__Written instruction__: Reproduce nothing but the lines from the start of the material through the line that includes "s.add(v, f, mi, False, mx)", both ends included, and omit every picture.

▼

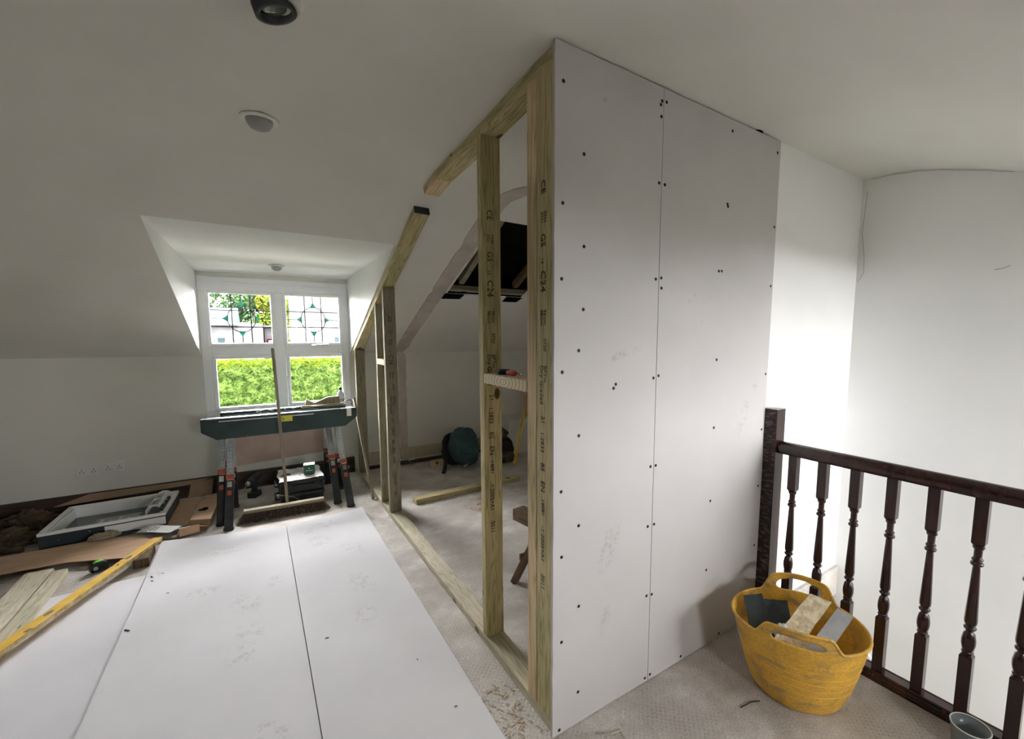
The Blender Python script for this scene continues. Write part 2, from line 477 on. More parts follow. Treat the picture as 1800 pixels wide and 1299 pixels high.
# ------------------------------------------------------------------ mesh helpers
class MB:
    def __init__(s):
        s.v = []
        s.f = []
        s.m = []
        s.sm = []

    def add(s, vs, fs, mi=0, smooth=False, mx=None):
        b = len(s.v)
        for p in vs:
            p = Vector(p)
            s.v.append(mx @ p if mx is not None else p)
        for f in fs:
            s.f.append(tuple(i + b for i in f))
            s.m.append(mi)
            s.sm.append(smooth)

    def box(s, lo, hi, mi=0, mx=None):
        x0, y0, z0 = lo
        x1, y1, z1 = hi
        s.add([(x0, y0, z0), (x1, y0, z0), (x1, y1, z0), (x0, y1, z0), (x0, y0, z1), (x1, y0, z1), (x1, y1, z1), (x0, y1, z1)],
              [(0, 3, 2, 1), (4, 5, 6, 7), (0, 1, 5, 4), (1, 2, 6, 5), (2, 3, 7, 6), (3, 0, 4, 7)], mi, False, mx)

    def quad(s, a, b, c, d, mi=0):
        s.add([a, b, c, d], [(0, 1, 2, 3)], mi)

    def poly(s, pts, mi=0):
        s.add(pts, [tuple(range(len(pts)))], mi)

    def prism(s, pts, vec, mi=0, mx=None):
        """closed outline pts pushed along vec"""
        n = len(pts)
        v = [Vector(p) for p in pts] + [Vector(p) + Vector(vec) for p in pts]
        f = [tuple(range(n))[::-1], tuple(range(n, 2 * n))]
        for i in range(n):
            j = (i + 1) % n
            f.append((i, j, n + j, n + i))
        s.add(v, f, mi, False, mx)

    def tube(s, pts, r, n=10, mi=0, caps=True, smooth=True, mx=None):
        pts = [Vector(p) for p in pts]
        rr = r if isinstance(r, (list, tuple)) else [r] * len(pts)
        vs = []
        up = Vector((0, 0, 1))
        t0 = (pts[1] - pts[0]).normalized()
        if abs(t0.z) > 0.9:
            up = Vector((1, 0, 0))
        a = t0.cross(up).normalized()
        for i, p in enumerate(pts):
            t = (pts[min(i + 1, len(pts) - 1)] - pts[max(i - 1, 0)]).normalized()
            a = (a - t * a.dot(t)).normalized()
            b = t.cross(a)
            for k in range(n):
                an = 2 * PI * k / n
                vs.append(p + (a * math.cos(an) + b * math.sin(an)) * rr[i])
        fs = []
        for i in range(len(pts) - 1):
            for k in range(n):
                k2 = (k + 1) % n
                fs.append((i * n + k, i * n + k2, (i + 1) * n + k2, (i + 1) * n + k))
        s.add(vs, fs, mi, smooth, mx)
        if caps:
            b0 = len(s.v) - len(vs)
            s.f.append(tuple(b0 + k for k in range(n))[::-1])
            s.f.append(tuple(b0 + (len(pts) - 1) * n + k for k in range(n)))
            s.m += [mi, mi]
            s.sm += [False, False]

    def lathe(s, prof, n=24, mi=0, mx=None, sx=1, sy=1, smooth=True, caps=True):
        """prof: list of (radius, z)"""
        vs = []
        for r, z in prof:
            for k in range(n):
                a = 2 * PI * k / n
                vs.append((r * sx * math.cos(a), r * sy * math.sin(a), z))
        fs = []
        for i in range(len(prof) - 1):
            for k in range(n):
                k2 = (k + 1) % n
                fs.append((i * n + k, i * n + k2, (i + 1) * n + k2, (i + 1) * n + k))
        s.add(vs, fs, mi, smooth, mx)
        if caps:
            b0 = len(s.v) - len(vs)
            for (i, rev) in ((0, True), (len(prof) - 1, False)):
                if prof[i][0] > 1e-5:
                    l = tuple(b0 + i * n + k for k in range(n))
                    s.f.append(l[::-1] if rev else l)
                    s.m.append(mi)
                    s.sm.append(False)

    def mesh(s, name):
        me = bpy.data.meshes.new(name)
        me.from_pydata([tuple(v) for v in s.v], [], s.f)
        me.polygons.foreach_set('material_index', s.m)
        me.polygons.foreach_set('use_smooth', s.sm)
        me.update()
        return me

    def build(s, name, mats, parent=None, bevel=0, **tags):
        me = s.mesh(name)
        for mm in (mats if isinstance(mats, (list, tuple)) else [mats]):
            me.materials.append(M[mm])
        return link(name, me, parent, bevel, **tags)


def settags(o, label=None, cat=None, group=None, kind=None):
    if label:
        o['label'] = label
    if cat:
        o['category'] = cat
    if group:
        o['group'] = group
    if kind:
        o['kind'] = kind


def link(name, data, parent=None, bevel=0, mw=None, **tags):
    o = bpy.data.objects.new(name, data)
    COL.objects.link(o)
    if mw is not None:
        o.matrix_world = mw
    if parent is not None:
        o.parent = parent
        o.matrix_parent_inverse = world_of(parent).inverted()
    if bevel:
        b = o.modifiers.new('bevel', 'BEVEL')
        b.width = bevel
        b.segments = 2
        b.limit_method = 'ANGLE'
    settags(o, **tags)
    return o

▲

__Solution for this task__:
The Blender Python script for this scene continues. Write part 2, from line 477 on. More parts follow. Treat the picture as 1800 pixels wide and 1299 pixels high.
# ------------------------------------------------------------------ mesh helpers
class MB:
    def __init__(s):
        s.v = []
        s.f = []
        s.m = []
        s.sm = []

    def add(s, vs, fs, mi=0, smooth=False, mx=None):
        b = len(s.v)
        for p in vs:
            p = Vector(p)
            s.v.append(mx @ p if mx is not None else p)
        for f in fs:
            s.f.append(tuple(i + b for i in f))
            s.m.append(mi)
            s.sm.append(smooth)

    def box(s, lo, hi, mi=0, mx=None):
        x0, y0, z0 = lo
        x1, y1, z1 = hi
        s.add([(x0, y0, z0), (x1, y0, z0), (x1, y1, z0), (x0, y1, z0), (x0, y0, z1), (x1, y0, z1), (x1, y1, z1), (x0, y1, z1)],
              [(0, 3, 2, 1), (4, 5, 6, 7), (0, 1, 5, 4), (1, 2, 6, 5), (2, 3, 7, 6), (3, 0, 4, 7)], mi, False, mx)

    def quad(s, a, b, c, d, mi=0):
        s.add([a, b, c, d], [(0, 1, 2, 3)], mi)

    def poly(s, pts, mi=0):
        s.add(pts, [tuple(range(len(pts)))], mi)

    def prism(s, pts, vec, mi=0, mx=None):
        """closed outline pts pushed along vec"""
        n = len(pts)
        v = [Vector(p) for p in pts] + [Vector(p) + Vector(vec) for p in pts]
        f = [tuple(range(n))[::-1], tuple(range(n, 2 * n))]
        for i in range(n):
            j = (i + 1) % n
            f.append((i, j, n + j, n + i))
        s.add(v, f, mi, False, mx)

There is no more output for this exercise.